↓↓↓
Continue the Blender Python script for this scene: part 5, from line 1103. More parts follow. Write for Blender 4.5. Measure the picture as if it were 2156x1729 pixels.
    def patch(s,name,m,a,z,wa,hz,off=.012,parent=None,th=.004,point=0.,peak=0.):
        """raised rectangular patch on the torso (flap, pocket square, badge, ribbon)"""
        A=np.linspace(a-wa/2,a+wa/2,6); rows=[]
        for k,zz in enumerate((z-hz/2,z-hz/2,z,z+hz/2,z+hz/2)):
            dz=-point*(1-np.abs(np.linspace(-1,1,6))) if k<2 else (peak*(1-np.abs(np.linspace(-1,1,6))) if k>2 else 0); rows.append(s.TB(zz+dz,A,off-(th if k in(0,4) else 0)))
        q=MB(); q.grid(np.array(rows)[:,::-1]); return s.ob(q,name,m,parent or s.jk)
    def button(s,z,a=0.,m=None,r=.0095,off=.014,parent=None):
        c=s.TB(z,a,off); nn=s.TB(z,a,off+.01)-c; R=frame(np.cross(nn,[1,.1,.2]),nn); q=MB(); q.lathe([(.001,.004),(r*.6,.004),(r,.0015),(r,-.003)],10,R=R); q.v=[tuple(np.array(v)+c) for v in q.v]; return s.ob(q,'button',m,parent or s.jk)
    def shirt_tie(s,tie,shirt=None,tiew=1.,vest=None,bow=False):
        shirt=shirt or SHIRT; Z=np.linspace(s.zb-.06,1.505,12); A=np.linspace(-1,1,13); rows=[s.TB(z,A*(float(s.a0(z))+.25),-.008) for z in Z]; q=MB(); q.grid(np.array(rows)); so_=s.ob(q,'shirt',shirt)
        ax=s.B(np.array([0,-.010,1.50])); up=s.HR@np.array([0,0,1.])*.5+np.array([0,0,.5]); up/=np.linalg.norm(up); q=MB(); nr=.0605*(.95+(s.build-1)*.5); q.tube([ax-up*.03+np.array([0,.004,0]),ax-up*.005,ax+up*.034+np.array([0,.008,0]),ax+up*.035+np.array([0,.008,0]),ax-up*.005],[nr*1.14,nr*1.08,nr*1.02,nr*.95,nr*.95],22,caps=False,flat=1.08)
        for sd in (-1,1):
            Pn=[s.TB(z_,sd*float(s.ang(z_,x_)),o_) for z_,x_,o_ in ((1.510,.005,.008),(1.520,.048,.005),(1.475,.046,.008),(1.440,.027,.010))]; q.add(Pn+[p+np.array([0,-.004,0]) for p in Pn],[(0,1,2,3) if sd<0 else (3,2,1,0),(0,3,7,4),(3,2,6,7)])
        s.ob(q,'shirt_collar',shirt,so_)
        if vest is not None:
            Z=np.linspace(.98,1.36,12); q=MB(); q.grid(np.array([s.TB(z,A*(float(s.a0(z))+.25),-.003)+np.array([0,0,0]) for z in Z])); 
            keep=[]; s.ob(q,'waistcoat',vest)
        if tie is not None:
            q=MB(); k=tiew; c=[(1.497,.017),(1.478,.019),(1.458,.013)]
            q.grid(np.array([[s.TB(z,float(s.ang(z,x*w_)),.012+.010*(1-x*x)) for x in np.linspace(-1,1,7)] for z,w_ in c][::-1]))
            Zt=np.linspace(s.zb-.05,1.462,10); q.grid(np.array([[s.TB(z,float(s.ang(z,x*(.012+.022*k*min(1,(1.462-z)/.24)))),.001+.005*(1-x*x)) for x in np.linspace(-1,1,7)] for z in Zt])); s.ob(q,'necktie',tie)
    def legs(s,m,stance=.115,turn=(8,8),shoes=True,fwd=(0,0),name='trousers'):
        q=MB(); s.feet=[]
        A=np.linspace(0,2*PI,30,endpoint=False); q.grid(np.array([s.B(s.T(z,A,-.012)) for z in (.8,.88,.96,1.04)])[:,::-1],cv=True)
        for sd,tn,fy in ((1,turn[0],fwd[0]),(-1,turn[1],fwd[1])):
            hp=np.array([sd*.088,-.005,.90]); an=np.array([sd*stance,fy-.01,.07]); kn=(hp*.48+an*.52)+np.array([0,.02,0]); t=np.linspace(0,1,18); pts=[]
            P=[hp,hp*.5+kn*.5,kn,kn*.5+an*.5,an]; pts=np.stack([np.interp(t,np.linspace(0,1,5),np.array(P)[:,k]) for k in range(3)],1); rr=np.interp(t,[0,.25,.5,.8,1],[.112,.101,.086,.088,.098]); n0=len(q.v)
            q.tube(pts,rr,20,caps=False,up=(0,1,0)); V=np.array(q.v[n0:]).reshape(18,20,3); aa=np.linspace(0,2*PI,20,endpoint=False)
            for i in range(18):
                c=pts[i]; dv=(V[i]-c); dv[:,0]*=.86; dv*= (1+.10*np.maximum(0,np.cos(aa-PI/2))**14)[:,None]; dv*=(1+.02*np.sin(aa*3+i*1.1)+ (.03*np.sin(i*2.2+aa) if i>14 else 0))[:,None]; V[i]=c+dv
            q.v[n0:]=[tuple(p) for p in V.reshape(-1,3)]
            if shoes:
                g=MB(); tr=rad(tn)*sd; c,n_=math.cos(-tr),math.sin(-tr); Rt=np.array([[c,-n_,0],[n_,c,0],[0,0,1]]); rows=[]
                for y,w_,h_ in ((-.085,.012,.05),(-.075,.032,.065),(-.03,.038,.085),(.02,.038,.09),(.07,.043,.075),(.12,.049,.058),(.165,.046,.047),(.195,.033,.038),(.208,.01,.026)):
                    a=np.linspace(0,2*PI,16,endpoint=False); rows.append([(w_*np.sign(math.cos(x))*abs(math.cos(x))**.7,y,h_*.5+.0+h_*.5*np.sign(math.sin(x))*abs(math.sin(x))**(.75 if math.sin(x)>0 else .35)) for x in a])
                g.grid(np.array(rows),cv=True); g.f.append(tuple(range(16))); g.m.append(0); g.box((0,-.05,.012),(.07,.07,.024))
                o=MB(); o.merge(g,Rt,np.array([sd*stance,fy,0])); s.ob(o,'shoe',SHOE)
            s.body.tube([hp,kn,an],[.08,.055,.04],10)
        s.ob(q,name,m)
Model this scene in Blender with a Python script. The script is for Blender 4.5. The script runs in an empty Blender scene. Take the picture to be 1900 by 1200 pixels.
↑↑↑
Each line of the material above needs to be quoted exactly, please.

» **Result below**
Continue the Blender Python script for this scene: part 5, from line 1103. More parts follow. Write for Blender 4.5. Measure the picture as if it were 2156x1729 pixels.
    def patch(s,name,m,a,z,wa,hz,off=.012,parent=None,th=.004,point=0.,peak=0.):
        """raised rectangular patch on the torso (flap, pocket square, badge, ribbon)"""
        A=np.linspace(a-wa/2,a+wa/2,6); rows=[]
        for k,zz in enumerate((z-hz/2,z-hz/2,z,z+hz/2,z+hz/2)):
            dz=-point*(1-np.abs(np.linspace(-1,1,6))) if k<2 else (peak*(1-np.abs(np.linspace(-1,1,6))) if k>2 else 0); rows.append(s.TB(zz+dz,A,off-(th if k in(0,4) else 0)))
        q=MB(); q.grid(np.array(rows)[:,::-1]); return s.ob(q,name,m,parent or s.jk)
    def button(s,z,a=0.,m=None,r=.0095,off=.014,parent=None):
        c=s.TB(z,a,off); nn=s.TB(z,a,off+.01)-c; R=frame(np.cross(nn,[1,.1,.2]),nn); q=MB(); q.lathe([(.001,.004),(r*.6,.004),(r,.0015),(r,-.003)],10,R=R); q.v=[tuple(np.array(v)+c) for v in q.v]; return s.ob(q,'button',m,parent or s.jk)
    def shirt_tie(s,tie,shirt=None,tiew=1.,vest=None,bow=False):
        shirt=shirt or SHIRT; Z=np.linspace(s.zb-.06,1.505,12); A=np.linspace(-1,1,13); rows=[s.TB(z,A*(float(s.a0(z))+.25),-.008) for z in Z]; q=MB(); q.grid(np.array(rows)); so_=s.ob(q,'shirt',shirt)
        ax=s.B(np.array([0,-.010,1.50])); up=s.HR@np.array([0,0,1.])*.5+np.array([0,0,.5]); up/=np.linalg.norm(up); q=MB(); nr=.0605*(.95+(s.build-1)*.5); q.tube([ax-up*.03+np.array([0,.004,0]),ax-up*.005,ax+up*.034+np.array([0,.008,0]),ax+up*.035+np.array([0,.008,0]),ax-up*.005],[nr*1.14,nr*1.08,nr*1.02,nr*.95,nr*.95],22,caps=False,flat=1.08)
        for sd in (-1,1):
            Pn=[s.TB(z_,sd*float(s.ang(z_,x_)),o_) for z_,x_,o_ in ((1.510,.005,.008),(1.520,.048,.005),(1.475,.046,.008),(1.440,.027,.010))]; q.add(Pn+[p+np.array([0,-.004,0]) for p in Pn],[(0,1,2,3) if sd<0 else (3,2,1,0),(0,3,7,4),(3,2,6,7)])
        s.ob(q,'shirt_collar',shirt,so_)
        if vest is not None:
            Z=np.linspace(.98,1.36,12); q=MB(); q.grid(np.array([s.TB(z,A*(float(s.a0(z))+.25),-.003)+np.array([0,0,0]) for z in Z])); 
            keep=[]; s.ob(q,'waistcoat',vest)
        if tie is not None:
            q=MB(); k=tiew; c=[(1.497,.017),(1.478,.019),(1.458,.013)]
            q.grid(np.array([[s.TB(z,float(s.ang(z,x*w_)),.012+.010*(1-x*x)) for x in np.linspace(-1,1,7)] for z,w_ in c][::-1]))
            Zt=np.linspace(s.zb-.05,1.462,10); q.grid(np.array([[s.TB(z,float(s.ang(z,x*(.012+.022*k*min(1,(1.462-z)/.24)))),.001+.005*(1-x*x)) for x in np.linspace(-1,1,7)] for z in Zt])); s.ob(q,'necktie',tie)
    def legs(s,m,stance=.115,turn=(8,8),shoes=True,fwd=(0,0),name='trousers'):
        q=MB(); s.feet=[]
        A=np.linspace(0,2*PI,30,endpoint=False); q.grid(np.array([s.B(s.T(z,A,-.012)) for z in (.8,.88,.96,1.04)])[:,::-1],cv=True)
        for sd,tn,fy in ((1,turn[0],fwd[0]),(-1,turn[1],fwd[1])):
            hp=np.array([sd*.088,-.005,.90]); an=np.array([sd*stance,fy-.01,.07]); kn=(hp*.48+an*.52)+np.array([0,.02,0]); t=np.linspace(0,1,18); pts=[]
            P=[hp,hp*.5+kn*.5,kn,kn*.5+an*.5,an]; pts=np.stack([np.interp(t,np.linspace(0,1,5),np.array(P)[:,k]) for k in range(3)],1); rr=np.interp(t,[0,.25,.5,.8,1],[.112,.101,.086,.088,.098]); n0=len(q.v)
            q.tube(pts,rr,20,caps=False,up=(0,1,0)); V=np.array(q.v[n0:]).reshape(18,20,3); aa=np.linspace(0,2*PI,20,endpoint=False)
            for i in range(18):
                c=pts[i]; dv=(V[i]-c); dv[:,0]*=.86; dv*= (1+.10*np.maximum(0,np.cos(aa-PI/2))**14)[:,None]; dv*=(1+.02*np.sin(aa*3+i*1.1)+ (.03*np.sin(i*2.2+aa) if i>14 else 0))[:,None]; V[i]=c+dv
            q.v[n0:]=[tuple(p) for p in V.reshape(-1,3)]
            if shoes:
                g=MB(); tr=rad(tn)*sd; c,n_=math.cos(-tr),math.sin(-tr); Rt=np.array([[c,-n_,0],[n_,c,0],[0,0,1]]); rows=[]
                for y,w_,h_ in ((-.085,.012,.05),(-.075,.032,.065),(-.03,.038,.085),(.02,.038,.09),(.07,.043,.075),(.12,.049,.058),(.165,.046,.047),(.195,.033,.038),(.208,.01,.026)):
                    a=np.linspace(0,2*PI,16,endpoint=False); rows.append([(w_*np.sign(math.cos(x))*abs(math.cos(x))**.7,y,h_*.5+.0+h_*.5*np.sign(math.sin(x))*abs(math.sin(x))**(.75 if math.sin(x)>0 else .35)) for x in a])
                g.grid(np.array(rows),cv=True); g.f.append(tuple(range(16))); g.m.append(0); g.box((0,-.05,.012),(.07,.07,.024))
                o=MB(); o.merge(g,Rt,np.array([sd*stance,fy,0])); s.ob(o,'shoe',SHOE)
            s.body.tube([hp,kn,an],[.08,.055,.04],10)
        s.ob(q,name,m)
Model this scene in Blender with a Python script. The script is for Blender 4.5. The script runs in an empty Blender scene. Take the picture to be 1900 by 1200 pixels.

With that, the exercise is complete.